Fraunhofer HHI research receives CVMP Research Impact Award for innovative 3D scene compression

A team from the Vision and Imaging Technologies (VIT) department at Fraunhofer Heinrich-Hertz-Institut (HHI) has been honored with the CVMP Research Impact Award for its groundbreaking research in the field of compact 3D scene representations. The award ceremony took place during the 22nd ACM SIGGRAPH European Conference on Visual Media Production, one of Europe's leading conferences for visual media production.

The research team, consisting of Wieland Morgenstern, Florian Barthel, Anna Hilsmann, and Peter Eisert, developed the award-winning method “Compact 3D Scene Representation via Self-Organizing Gaussian Grids” in collaboration with Humboldt University in Berlin. The work was first presented at ECCV last year and has since received a great response from the international research community.

New efficiency for 3D Gaussian splatting scenes

This outstanding work presents a particularly compact representation for 3D Gaussian splatting (3DGS). By organizing scene parameters into smooth, two-dimensional grids, it is possible to compress data significantly while still enabling high-quality representations. Highly complex 3D scenes can therefore be stored efficiently using standard image compression methods – without changing the basic structure of 3DGS. Depending on the scene, the compression achieves reduction rates between 20× and 40× while maintaining high visual quality.

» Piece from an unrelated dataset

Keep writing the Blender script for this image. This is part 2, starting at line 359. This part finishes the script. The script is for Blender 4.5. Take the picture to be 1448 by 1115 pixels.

Even higher factors are possible for certain configurations. At the same time, the decompressed scenes remain compatible with established rendering workflows, allowing the method to be integrated directly into common 3DGS pipelines.

The award-winning technology thus offers a solution to key challenges facing modern visual media: large 3D data sets can be significantly reduced in size and transferred more quickly without losing quality. This opens new possibilities for XR applications, for example, where low-memory devices need to load high-quality 3D content quickly.